As duas redacções do
conto divergem em relação a elementos não marginais, porque a versão mais
reduzida (a do segundo livro) se refere, em substância, a um dos muitos exempla
misóginos sobre a perfídia das mulheres, enquanto a mais rica (a do Nobiliário
de Pedro) oferece uma análise aguda da psicologia dos personagens ao mesmo
tempo que nos transporta para um ambiente inequivocamente cortês. Convencido de
que a segunda redacção representa uma ampliação da primeira, realizada pelo
próprio Pedro com uma consciência literária mais desenvolta, Lapa designa com a
letra A a versão resumida e com a letra B a ampliada.

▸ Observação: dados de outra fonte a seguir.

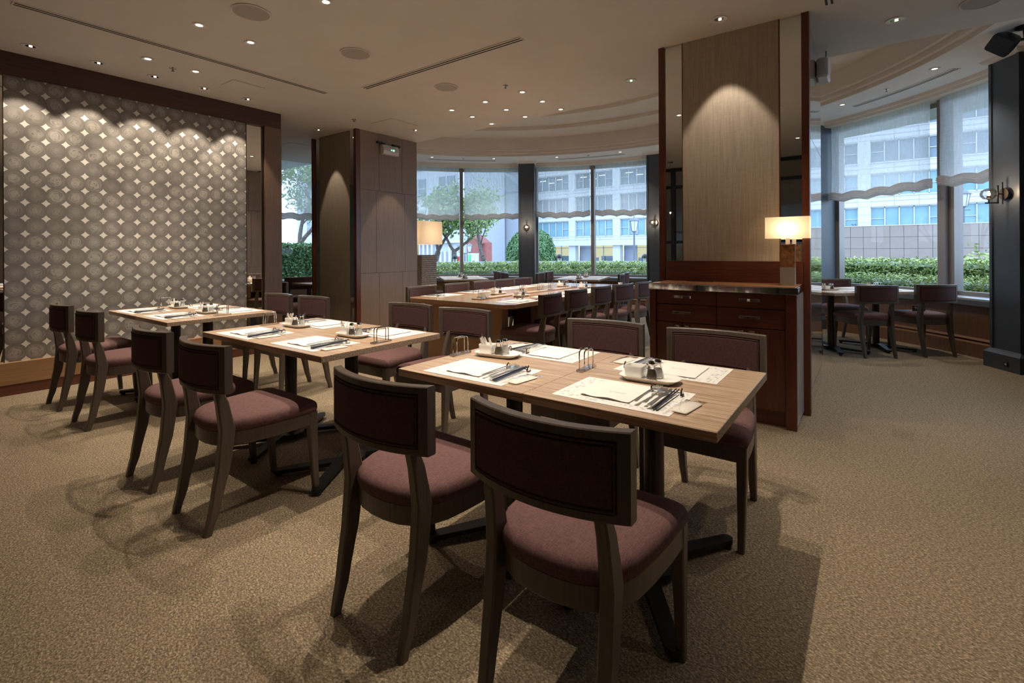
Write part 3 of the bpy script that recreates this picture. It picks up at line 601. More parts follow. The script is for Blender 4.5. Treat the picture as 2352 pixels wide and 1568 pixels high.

Só que esta hipótese, que
coincidia com a minha primeira impressão sobre as relações entre os dois
textos, é contrariada por uma análise que valorize a lição de Rychner sobre as recomposições
populares e as degradações de transmissão pela memória.
Na sua forma mais
complexa, o conto apresenta uma série substancialmente linear de funções
essenciais. Em primeiro lugar o amor «por ouvido», tipicamente cortês, do rei
Ramiro ‘ouuyo fallar da fermusura e bomdade de hũua moura’; a falsa proposta de
amizade ao irmão da rapariga, antigo adversário, destinada apenas a «remover a falta
inicial», vencendo a sua recusa «fez com elle grandes amizades, por cobrar
aquella moura»; o rapto da jovem, realizado graças à intervenção de um
ajudante miraculoso, neste caso o mago Aaman, o qual «per suas artes tirou-a hũua
noite dõde estava e levou-a aas galees…», o nome alusivo (segundo o costume
medieval) que o rei impõe à moura depois de a ter baptizado, um nome que, como observa
justamente Rodrigues Lapa, trai uma origem germânica «e pos-lhe nome Ártiga,
que queria tanto dizer naquel tempo castigada e emsinada e cõprida de todollos beẽs»; a ira e o desejo da
desforra de Alboazer Alboçadam que rapta a rainha Aldora, mulher de Ramiro, para
vingar o ultraje sofrido; a empresa audaz do rei que com a sua galé coberta com
um pano verde, para se confundir com a vegetação, chega a S. João da Foz e vai sozinho
ao castelo de Gaia, disfarçado de peregrino, com o rosto pintado para parecer
um mouro (daqui a «marca» do herói), esperando poder vingar-se de Alboazer com
a ajuda de Aldora.
Ramiro não sabe, porém,
como o ódio pode crescer no espírito de uma mulher traída: «No me as tu amor,
pois d’aquy leuaste Ártiga, que mais preças de mim», observa a rainha depois de
ter reconhecido o falso peregrino com a ajuda de um anel. E denuncia o marido
ao seu inimigo.
Todavia, com falso arrependimento,
Ramiro consegue enganar o adversário e escapar à morte, obtendo o socorro dos
seus. E a história conclui-se com a matança dos mouros e a «exemplar» punição
da rainha traidora, às mãos do seu próprio filho. No diálogo entre Aldora e
Ramiro, o autor desta redacção (provavelmente o próprio Pedro) mostra uma
surpreendente finura psicológica. No conto, porém, é o grande espírito cortês
do antagonista que aparece exaltado e assume um relevo excepcional. Com efeito,
Alboazer rapta a rainha apenas para reagir a uma provocação e, quando vê o
inimigo aparentemente arrependido e em seu poder, não tem coragem para fazer-lhe
mal:
- «― Este homem rrepemdido he de seu peccado; mais ey eu errado a elle que elle a mym; gram torto faria em o matar, pois se poem em meu poder ―».
Só depois das insistências da rainha é que o mouro se convence a condenar
Ramiro, e não sem que lhe tenha concedido a satisfação de um último desejo. E é
exactamente esta sua magnanimidade que lhe será fatal, pois Ramiro pretenderá tocar
o proverbial como com que chamará os seus. Pois bem: frente a uma história tão
complexa e sabiamente arquitectada, a redacção sucinta aparece limitada ao
episódio central, o da expedição cristã ao castelo de Gaia para libertar Aldora.
O compilador não se preocupa, todavia, em dar um motivo para o rapto da rainha,
que fica aqui sem nome «Este rey Ramiro seue casado com huma rainha… e pois
lh’a filhou rey Abencadão». Nem muito menos procura conferir dignidade ou
espírito cortês à figura do antagonista, a quem é ingenuamente reservado um
papel de prepotente e pouco inteligente. Só a engenhosidade do herói deve ser exaltada,
a sua habilidade em desembaraçar-se da situação difícil em que se encontrava
por meio de um estratagema». In Luciano Rossi, A Literatura Novelística na
Idade Média Portuguesa, Instituto de Cultura Portuguesa, CV Camões, Biblioteca
Breve, volume 38, série literatura, 1979.